The Independent reports: The island is home to the second-largest ice sheet in the world after Antarctica and rapid warming in the northern hemisphere has major implications for continuing global sea-level rise.

The Jakobshavn Isbrae glacier on Greenland’s west coast used to lose more ice from this than anywhere else in the country. 

It is known for the huge blocks of ice it calves into Disko Bay, which then drift south into the Atlantic Ocean. It is believed to have calved the iceberg which sank the Titanic. 

Between 2000 and 2010, Jakobshavn Isbrae contributed the largest solid ice discharge in all of Greenland’s ice sheet and is estimated to have contributed to nearly 1mm of global sea rise. 

But despite the trend of rising temperatures, it is no longer the place where the territory loses most of its ice. 

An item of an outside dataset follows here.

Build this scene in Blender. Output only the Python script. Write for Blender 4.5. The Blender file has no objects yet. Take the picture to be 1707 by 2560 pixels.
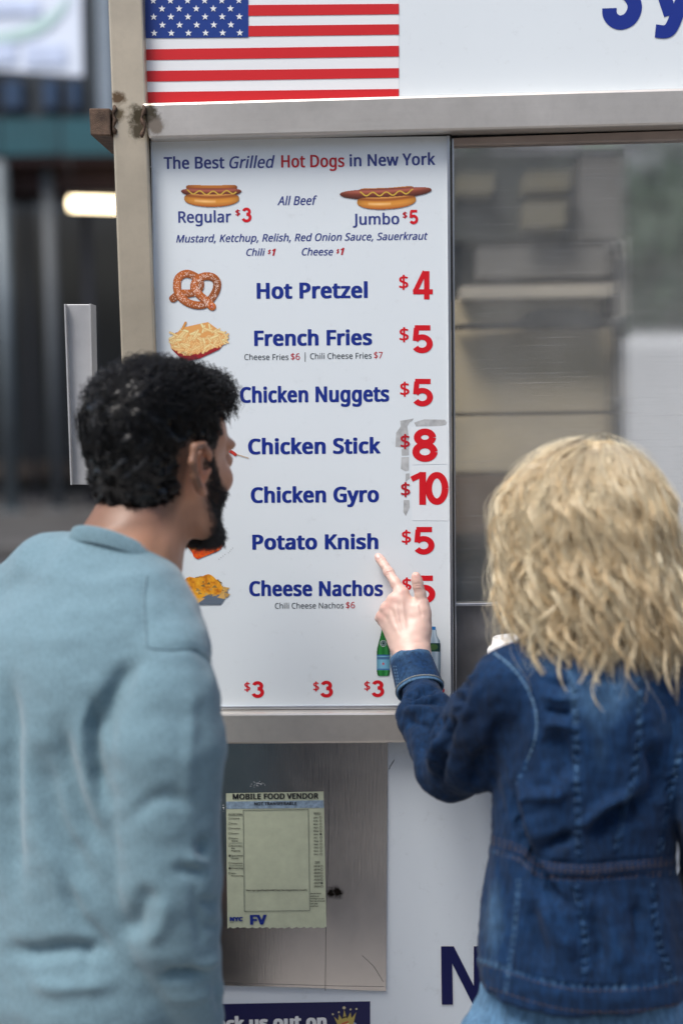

Since 2013, when the glacier’s ice loss was at its fastest, the ice at the terminus of the glacier has stopped decreasing in height and started to thicken. 

The overall effect is that it is now flowing more slowly, thickening and advancing towards the ocean instead of retreating further inland. 

Measurements of the glacier’s elevation changes on its narrow trunk show that instead of losing 20 metres in height a year as it had previously, the glacier is now thickening by 20 metres a year. 

New data processing techniques applied to the information gathered by satellites have given a clearer picture of the extent to which the ice is returning to the glacier, the European Space Agency (ESA) said.